**TASK BRIEF:** Reproduce only the lines from the one containing "Write part 3" through the one containing "b = MB(); zb", exactly as written and with both ends included.

**SOURCE DATA:**
# # # #

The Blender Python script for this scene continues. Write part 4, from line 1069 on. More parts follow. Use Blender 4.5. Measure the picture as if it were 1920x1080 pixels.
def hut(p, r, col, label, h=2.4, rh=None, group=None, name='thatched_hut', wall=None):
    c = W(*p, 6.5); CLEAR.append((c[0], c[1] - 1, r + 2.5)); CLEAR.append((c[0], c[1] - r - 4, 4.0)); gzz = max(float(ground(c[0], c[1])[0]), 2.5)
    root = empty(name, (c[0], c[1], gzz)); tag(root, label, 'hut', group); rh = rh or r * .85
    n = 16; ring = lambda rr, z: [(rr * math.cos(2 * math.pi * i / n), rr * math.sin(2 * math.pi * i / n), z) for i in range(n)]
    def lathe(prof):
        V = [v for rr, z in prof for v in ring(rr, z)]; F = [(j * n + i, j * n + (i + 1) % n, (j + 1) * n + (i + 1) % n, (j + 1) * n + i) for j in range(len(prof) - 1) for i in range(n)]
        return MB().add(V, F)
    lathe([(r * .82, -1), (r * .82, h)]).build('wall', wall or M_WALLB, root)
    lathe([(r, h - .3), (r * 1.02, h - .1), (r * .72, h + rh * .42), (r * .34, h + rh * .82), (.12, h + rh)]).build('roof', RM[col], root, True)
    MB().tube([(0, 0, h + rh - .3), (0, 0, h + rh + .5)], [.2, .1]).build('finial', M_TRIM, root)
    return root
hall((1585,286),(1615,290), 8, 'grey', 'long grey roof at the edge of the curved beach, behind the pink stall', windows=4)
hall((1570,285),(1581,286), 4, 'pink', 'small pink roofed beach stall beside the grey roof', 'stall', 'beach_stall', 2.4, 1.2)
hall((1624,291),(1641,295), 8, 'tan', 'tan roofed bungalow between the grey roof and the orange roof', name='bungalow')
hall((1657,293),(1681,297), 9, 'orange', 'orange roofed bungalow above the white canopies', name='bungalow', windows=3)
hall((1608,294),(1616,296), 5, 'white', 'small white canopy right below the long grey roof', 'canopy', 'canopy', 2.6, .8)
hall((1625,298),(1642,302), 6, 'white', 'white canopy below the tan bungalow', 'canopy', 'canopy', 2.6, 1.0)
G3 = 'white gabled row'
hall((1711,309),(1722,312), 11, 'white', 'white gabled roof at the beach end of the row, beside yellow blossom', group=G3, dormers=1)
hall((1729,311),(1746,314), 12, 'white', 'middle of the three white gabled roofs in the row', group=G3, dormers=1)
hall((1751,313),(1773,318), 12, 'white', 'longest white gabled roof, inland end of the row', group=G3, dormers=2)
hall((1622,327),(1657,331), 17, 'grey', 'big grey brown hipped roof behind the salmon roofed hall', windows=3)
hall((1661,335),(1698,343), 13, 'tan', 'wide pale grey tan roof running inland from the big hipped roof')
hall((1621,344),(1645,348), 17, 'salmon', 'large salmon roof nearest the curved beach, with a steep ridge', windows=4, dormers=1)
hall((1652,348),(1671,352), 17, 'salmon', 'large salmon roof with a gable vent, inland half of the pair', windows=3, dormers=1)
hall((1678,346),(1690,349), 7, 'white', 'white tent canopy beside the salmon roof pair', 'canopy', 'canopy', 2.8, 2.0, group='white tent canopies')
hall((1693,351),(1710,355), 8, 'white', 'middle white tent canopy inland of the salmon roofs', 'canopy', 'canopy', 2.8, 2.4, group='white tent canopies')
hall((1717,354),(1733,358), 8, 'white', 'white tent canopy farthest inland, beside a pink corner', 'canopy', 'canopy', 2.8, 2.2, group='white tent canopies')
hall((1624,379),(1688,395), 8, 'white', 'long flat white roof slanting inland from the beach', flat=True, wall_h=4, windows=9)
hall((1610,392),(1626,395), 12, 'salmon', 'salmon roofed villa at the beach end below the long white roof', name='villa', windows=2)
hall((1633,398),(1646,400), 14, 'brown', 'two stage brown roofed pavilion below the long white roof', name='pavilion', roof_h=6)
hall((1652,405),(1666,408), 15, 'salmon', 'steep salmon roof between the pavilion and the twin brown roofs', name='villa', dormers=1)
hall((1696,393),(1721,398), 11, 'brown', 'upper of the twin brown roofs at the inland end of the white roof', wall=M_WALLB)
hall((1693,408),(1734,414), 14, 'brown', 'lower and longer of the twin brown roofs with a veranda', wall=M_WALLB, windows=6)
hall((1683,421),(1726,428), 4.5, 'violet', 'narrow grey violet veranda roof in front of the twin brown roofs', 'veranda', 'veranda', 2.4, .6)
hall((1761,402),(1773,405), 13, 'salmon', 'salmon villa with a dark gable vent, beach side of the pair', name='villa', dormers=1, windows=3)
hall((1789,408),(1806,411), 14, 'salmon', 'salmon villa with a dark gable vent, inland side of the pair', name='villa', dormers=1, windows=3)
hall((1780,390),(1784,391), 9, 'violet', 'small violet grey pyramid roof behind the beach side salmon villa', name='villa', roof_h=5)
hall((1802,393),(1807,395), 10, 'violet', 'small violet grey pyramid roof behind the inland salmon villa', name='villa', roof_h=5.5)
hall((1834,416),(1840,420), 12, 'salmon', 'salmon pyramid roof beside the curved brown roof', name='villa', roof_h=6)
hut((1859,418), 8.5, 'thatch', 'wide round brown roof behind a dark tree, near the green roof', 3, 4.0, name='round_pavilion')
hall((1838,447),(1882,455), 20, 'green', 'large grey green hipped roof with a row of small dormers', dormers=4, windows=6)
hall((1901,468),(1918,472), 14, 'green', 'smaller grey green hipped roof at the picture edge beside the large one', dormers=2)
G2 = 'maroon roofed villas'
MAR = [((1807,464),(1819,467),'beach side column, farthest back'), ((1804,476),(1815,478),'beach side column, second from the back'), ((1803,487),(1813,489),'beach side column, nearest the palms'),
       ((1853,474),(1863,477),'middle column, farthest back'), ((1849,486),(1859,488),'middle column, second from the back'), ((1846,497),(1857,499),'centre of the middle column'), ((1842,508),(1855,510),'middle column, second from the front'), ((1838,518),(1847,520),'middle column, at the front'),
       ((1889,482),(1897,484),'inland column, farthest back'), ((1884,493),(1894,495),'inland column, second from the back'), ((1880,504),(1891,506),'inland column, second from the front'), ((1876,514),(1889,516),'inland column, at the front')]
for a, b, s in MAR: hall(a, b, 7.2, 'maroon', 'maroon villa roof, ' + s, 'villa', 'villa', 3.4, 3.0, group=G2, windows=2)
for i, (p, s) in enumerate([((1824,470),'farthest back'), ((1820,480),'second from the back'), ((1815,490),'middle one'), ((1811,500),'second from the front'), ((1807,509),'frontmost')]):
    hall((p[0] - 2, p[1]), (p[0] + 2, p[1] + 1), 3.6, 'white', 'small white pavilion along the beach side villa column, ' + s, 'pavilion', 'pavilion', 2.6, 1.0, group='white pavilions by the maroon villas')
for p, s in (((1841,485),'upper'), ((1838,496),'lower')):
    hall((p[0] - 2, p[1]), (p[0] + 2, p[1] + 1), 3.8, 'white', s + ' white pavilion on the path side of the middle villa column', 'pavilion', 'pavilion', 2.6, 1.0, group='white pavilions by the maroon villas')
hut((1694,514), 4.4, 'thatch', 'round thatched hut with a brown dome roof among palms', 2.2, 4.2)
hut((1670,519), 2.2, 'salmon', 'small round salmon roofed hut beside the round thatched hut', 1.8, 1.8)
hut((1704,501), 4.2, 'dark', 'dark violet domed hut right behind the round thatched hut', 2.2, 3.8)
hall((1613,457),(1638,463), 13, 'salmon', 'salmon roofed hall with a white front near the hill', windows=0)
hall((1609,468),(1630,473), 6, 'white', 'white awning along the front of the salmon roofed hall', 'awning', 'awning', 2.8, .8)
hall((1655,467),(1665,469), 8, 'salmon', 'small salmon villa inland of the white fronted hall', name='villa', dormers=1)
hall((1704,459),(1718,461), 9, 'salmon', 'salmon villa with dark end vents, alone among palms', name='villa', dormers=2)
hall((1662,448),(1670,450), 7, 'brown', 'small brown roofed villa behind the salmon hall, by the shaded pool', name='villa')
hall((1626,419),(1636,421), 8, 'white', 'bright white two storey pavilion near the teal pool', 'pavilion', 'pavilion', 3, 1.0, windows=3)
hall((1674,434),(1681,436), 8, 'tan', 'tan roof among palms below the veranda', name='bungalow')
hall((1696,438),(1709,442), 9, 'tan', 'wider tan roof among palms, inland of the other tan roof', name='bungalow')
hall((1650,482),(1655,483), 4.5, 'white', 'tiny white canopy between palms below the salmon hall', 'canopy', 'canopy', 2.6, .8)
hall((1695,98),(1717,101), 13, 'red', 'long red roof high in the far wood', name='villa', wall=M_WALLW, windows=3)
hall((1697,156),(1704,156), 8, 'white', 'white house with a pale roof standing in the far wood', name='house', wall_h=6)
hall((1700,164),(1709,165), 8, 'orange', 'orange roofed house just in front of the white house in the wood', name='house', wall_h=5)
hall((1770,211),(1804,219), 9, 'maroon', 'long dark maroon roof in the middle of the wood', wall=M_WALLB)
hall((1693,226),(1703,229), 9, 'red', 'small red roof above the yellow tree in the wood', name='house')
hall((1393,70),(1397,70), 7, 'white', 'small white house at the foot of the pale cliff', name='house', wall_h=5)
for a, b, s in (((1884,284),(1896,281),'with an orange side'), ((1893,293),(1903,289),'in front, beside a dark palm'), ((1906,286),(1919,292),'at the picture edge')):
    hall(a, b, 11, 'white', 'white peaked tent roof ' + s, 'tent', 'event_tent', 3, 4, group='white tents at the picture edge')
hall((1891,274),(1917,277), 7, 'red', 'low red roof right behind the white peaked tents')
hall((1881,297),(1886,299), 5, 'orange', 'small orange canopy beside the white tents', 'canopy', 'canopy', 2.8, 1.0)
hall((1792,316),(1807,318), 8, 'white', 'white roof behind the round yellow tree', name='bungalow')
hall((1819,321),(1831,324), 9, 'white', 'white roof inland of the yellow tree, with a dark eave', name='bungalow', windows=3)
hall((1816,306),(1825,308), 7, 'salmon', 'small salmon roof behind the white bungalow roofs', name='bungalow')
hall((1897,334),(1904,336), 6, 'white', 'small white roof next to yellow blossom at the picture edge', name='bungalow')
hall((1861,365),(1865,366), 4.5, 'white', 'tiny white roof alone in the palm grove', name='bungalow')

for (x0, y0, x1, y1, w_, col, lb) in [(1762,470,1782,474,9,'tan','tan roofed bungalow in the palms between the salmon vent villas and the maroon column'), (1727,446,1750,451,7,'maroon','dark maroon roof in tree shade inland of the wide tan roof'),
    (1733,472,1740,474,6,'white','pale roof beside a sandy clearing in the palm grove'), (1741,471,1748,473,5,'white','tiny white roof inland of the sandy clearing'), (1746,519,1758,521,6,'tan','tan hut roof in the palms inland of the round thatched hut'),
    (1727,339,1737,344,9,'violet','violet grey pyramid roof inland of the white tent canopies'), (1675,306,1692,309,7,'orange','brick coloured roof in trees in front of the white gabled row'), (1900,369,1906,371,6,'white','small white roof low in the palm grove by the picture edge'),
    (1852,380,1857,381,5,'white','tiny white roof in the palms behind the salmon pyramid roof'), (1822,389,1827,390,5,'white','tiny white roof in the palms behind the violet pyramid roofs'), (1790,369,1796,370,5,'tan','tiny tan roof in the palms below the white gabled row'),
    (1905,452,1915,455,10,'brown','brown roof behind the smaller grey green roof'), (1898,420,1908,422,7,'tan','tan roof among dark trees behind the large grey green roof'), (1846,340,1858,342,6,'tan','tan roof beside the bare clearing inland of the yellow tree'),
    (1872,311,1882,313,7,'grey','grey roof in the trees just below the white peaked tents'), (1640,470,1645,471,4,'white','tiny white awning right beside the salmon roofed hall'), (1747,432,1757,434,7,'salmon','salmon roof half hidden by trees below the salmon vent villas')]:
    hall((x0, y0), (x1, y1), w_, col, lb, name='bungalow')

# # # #

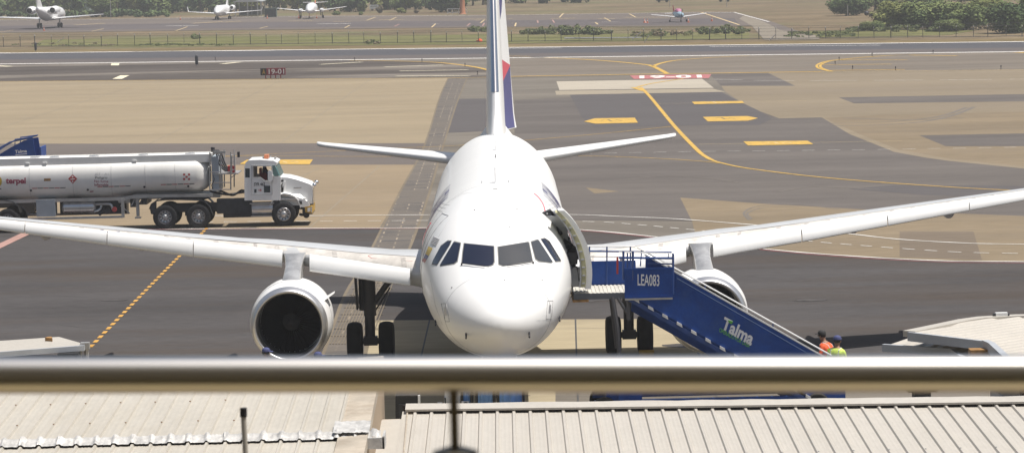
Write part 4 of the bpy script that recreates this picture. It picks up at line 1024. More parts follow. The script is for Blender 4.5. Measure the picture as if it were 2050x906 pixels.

# # # #

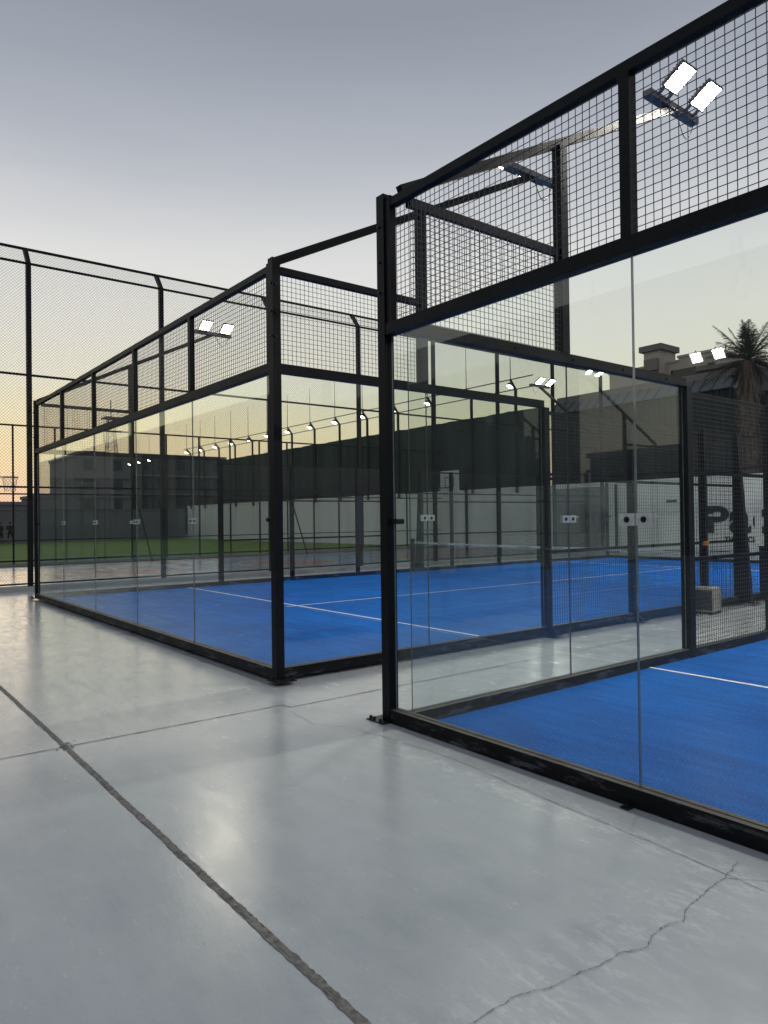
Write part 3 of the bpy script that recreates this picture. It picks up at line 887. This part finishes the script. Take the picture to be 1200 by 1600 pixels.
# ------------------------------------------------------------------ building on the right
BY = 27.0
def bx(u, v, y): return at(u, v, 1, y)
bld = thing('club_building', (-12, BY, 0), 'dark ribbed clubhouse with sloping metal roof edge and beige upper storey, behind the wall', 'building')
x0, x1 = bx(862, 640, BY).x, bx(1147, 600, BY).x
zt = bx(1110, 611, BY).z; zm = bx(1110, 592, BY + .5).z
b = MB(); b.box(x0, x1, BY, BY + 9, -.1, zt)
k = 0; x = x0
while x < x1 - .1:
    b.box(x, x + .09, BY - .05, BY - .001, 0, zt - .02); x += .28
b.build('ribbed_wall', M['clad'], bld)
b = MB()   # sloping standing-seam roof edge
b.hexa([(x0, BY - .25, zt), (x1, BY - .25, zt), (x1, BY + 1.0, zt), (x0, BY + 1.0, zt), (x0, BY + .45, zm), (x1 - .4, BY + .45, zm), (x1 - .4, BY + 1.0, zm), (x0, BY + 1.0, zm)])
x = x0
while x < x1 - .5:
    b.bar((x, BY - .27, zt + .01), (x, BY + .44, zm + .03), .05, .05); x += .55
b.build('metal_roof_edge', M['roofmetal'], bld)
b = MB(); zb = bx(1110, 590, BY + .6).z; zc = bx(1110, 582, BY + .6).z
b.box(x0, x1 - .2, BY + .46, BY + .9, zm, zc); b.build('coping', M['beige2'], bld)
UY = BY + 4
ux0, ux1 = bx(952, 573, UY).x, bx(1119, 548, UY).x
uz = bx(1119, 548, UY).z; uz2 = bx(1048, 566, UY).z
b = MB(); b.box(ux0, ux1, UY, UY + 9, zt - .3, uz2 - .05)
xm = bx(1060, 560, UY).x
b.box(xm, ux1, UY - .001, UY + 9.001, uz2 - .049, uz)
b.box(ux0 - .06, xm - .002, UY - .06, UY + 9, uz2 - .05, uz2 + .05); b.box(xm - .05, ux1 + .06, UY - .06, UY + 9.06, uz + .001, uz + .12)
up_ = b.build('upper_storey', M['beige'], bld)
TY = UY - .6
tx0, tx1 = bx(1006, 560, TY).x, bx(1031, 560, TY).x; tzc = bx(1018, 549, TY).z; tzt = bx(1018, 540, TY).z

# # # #

**WRITTEN RESPONSE:**
Write part 3 of the bpy script that recreates this picture. It picks up at line 887. This part finishes the script. Take the picture to be 1200 by 1600 pixels.
# ------------------------------------------------------------------ building on the right
BY = 27.0
def bx(u, v, y): return at(u, v, 1, y)
bld = thing('club_building', (-12, BY, 0), 'dark ribbed clubhouse with sloping metal roof edge and beige upper storey, behind the wall', 'building')
x0, x1 = bx(862, 640, BY).x, bx(1147, 600, BY).x
zt = bx(1110, 611, BY).z; zm = bx(1110, 592, BY + .5).z
b = MB(); b.box(x0, x1, BY, BY + 9, -.1, zt)
k = 0; x = x0
while x < x1 - .1:
    b.box(x, x + .09, BY - .05, BY - .001, 0, zt - .02); x += .28
b.build('ribbed_wall', M['clad'], bld)
b = MB()   # sloping standing-seam roof edge
b.hexa([(x0, BY - .25, zt), (x1, BY - .25, zt), (x1, BY + 1.0, zt), (x0, BY + 1.0, zt), (x0, BY + .45, zm), (x1 - .4, BY + .45, zm), (x1 - .4, BY + 1.0, zm), (x0, BY + 1.0, zm)])
x = x0
while x < x1 - .5:
    b.bar((x, BY - .27, zt + .01), (x, BY + .44, zm + .03), .05, .05); x += .55
b.build('metal_roof_edge', M['roofmetal'], bld)
b = MB(); zb = bx(1110, 590, BY + .6).z; zc = bx(1110, 582, BY + .6).z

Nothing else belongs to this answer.